In 1929 Josef Berger's first book for juvenile readers was published, Captain Bib. Curiously, "Bib" was the pen name that David Berger signed to many of his early illustrations. In fact the artist was called "Bib" by everyone in his family.
By 1930 at the age of twenty-three David Berger had opened an art studio and had begun to work for a New York newspaper, where his older brother was employed as a journalist. That same year his father died in a tragic elevator accident in their apartment building.
David Berger's first freelance assignments were book covers and interior pen & ink illustrations for books published in New York, such as Thirteen Women in 1932 and The Mystery of the Fiddling Cracksman in 1934.
From 1935 to 1940 he drew interior story illustrations for pulps and painted pulp covers for Adventure, All Western Terror Tales, Argosy, Short Stories, Star Western, 10-Story Western, and Western Story.
In 1939 he married his first wife, whose name is not known. They moved to 4 Peter Cooper Road, which is east of First Avenue on 22nd Street in Manhattan.
In 1940 he joined an artist agency and began to sell freelance illustrations to slick magazines, such as Colliers, Esquire, Liberty, The Saturday Evening Post, and Woman's Day.
On February 5, 1943, at the time of his draft induction, he was recorded to be 5'-8" and weigh 146 pounds. He served in the U.S. Army Engineer Corps during WWII and saw action at the Battle of the Bulge. He became an artist and reporter for the Continental Edition of YANK magazine, which was published in Paris.

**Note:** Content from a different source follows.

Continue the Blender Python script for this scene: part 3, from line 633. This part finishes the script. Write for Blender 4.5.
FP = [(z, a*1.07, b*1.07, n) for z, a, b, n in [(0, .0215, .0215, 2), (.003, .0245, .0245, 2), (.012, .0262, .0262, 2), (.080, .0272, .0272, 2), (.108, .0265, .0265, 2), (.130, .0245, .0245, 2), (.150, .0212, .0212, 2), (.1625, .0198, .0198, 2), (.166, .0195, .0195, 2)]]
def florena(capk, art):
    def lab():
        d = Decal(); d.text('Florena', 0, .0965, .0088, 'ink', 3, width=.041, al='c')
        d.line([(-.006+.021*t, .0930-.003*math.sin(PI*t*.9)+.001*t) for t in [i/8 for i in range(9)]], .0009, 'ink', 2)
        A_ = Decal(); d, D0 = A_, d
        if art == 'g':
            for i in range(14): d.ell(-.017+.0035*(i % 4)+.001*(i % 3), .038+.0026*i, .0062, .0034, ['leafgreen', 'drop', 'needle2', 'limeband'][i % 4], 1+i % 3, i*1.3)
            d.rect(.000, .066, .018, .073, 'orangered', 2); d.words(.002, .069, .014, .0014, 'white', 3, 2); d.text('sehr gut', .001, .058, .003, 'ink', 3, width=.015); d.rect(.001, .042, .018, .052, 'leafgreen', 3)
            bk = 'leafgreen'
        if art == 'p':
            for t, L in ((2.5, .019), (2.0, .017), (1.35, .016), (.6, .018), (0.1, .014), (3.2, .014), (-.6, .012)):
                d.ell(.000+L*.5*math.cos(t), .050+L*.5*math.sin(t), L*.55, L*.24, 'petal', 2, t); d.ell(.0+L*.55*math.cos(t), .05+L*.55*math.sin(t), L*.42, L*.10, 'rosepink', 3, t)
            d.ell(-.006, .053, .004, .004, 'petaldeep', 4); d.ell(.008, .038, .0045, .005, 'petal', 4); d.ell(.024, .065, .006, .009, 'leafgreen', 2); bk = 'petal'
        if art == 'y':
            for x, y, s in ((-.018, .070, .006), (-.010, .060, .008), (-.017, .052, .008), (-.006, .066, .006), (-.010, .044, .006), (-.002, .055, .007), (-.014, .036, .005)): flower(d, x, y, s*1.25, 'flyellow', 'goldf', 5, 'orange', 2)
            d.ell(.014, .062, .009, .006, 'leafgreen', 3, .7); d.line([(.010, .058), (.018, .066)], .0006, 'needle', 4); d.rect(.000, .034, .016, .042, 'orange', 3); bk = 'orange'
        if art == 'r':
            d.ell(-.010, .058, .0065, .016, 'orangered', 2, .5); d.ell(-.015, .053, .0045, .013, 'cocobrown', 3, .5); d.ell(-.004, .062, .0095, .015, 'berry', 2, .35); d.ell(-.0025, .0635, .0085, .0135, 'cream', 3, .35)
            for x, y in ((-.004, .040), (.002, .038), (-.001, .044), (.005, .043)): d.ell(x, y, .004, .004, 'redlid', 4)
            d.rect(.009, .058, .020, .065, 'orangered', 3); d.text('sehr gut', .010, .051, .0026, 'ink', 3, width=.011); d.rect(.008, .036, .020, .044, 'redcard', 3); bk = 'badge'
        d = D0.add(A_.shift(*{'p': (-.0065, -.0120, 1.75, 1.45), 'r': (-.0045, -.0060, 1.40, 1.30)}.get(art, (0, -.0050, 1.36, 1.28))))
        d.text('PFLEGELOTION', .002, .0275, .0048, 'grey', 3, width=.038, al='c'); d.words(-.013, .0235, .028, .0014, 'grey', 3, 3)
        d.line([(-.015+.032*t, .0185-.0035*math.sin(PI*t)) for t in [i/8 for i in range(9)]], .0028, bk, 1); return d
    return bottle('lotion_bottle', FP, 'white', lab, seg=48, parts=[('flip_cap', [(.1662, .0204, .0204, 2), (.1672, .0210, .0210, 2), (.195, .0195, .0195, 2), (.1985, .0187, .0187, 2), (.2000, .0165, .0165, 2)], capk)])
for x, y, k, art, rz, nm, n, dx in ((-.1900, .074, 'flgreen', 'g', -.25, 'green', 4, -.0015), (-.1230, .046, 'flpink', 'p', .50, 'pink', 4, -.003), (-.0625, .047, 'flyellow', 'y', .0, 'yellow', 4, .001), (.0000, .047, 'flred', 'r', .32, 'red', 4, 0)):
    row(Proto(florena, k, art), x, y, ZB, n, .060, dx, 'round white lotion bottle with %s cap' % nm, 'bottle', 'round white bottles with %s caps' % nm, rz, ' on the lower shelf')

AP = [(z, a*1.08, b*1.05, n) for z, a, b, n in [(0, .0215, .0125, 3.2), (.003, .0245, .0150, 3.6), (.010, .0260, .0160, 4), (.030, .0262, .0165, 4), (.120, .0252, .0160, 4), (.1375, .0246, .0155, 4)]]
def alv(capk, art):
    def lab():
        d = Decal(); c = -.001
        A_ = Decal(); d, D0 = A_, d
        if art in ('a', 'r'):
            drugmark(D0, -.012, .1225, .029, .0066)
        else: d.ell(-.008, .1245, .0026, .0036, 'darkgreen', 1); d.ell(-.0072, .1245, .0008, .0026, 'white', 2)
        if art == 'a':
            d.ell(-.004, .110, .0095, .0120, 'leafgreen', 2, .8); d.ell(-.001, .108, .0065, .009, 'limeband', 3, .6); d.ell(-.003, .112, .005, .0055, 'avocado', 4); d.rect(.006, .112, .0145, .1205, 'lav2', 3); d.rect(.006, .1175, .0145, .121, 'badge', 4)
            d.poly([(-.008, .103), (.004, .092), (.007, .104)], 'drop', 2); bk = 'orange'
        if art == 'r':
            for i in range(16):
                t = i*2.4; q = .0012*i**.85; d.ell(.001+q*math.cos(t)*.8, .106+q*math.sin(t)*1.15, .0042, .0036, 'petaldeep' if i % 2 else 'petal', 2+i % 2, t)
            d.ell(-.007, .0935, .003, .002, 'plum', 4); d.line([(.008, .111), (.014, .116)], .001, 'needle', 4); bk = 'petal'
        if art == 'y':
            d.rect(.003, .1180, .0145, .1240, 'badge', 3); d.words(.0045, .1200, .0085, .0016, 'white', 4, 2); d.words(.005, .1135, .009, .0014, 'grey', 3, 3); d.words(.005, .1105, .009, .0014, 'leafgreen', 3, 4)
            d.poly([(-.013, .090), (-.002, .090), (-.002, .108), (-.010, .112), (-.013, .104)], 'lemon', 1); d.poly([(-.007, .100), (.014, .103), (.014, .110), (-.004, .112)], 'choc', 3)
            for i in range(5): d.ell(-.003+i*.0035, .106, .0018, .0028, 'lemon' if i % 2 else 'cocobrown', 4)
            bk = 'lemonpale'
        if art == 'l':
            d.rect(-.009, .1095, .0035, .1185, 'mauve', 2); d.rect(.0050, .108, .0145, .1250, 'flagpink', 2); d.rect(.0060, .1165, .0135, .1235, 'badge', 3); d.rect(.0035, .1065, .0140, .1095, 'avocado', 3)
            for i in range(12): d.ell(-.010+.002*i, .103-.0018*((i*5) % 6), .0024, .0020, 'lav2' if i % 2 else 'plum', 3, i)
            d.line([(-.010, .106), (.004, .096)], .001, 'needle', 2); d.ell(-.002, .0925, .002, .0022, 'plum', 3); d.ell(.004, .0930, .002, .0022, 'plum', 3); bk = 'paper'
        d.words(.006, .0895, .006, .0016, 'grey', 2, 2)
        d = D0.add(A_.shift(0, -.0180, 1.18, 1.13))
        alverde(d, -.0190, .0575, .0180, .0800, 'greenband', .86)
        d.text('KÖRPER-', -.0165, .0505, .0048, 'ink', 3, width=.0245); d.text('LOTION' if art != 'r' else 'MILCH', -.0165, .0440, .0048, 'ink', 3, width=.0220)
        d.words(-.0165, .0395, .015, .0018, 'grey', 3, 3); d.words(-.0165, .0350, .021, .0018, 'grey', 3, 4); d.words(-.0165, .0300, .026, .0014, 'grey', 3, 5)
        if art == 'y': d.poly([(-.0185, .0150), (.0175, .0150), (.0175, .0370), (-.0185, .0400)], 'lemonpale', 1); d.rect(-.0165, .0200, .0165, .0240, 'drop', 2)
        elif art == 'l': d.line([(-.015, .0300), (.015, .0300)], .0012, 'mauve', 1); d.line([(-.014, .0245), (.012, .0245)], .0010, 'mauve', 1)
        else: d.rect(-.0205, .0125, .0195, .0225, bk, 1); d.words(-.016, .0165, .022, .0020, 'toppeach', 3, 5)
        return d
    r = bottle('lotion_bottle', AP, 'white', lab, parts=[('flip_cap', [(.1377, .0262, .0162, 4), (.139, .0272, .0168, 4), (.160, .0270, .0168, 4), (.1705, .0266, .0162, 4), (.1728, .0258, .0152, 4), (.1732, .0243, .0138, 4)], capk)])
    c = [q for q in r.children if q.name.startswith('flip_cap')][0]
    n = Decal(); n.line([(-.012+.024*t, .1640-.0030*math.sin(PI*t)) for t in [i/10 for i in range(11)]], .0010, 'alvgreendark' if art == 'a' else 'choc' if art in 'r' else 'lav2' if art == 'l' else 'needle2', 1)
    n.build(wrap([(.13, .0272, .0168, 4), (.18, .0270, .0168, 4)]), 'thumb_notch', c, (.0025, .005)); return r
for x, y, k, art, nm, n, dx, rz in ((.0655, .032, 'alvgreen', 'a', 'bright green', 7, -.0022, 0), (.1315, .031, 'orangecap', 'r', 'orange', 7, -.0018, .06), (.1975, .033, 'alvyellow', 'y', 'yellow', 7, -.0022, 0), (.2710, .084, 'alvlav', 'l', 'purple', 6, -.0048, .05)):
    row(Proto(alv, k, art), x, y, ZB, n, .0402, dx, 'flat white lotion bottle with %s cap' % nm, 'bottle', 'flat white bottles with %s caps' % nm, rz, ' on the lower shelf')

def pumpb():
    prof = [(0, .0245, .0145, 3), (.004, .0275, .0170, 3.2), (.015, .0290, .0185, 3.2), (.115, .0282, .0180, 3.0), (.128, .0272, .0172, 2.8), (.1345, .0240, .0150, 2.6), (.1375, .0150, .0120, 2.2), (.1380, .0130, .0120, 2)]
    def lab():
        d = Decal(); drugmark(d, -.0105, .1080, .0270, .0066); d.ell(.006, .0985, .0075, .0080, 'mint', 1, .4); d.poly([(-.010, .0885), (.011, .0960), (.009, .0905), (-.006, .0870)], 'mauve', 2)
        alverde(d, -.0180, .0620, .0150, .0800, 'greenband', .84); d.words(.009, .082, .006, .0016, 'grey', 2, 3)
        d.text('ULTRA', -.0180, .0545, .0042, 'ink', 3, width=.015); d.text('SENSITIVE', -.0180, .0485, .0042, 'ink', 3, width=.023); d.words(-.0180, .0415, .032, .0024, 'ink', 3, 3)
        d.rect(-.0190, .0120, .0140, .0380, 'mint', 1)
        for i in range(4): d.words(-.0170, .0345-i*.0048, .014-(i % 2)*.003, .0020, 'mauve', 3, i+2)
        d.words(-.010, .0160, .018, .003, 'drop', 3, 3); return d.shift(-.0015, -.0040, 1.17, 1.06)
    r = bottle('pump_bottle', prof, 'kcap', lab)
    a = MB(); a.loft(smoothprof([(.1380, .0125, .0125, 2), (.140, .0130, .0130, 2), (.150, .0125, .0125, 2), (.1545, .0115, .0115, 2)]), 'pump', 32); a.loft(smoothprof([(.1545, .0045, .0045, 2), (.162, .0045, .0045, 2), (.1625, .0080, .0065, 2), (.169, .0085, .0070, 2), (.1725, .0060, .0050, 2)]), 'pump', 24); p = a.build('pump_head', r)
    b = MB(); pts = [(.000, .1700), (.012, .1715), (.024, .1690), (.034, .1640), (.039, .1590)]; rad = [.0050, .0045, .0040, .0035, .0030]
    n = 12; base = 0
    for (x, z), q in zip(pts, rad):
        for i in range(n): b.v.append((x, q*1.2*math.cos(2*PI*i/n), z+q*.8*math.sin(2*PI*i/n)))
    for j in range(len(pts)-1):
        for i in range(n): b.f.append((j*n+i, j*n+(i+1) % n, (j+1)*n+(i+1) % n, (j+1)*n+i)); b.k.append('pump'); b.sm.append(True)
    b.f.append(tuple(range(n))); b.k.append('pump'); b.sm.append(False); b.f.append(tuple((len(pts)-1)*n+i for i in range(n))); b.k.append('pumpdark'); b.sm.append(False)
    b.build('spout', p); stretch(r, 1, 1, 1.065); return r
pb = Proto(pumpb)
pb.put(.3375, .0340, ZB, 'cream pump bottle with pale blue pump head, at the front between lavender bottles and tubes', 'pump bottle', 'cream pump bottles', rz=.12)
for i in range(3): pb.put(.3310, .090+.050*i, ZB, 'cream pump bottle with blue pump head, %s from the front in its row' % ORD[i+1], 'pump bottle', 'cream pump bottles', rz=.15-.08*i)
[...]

After the war he divorced and remained to Paris to study at L'Acadamie de Grand Chaumier, while also working as an illustrator for Marie-Claire magazine.
In the 1950s he returned to New York City worked for men's adventure magazines, such as Argosy, For Men Only, and True.
In 1960 he returned to live in Paris, where he married his second wife, Martha. He continued to paint landscapes of his country home and published a fine art lithographic print of one for The Collector's Guild in 1968.
According to his friend, Walter Baumhofer in a letter written to Norman Saunders in 1980, "About Dave Berger, he always had a knack of landing on his feet. He's living in Paris, with a little house in the country. He married a gal whose family owns a business that prints labels for the boxes of all the greatest haut couterier fashion design houses in Paris. We correspond quite regularly, Chirstmas cards and long letters. I saw him once a few years back in Shelter Island*. He was marvelously funny as usual, clad in an old fashioned black bathing suit, completely white haired." *(David Berger's older brother, Josef Berger, owned a summer home on Shelter island. He had become a renowned author and was a regular contributor to The NY Times.)
According to his family oral history, David Berger died in Paris at the age of seventy-six in 1982.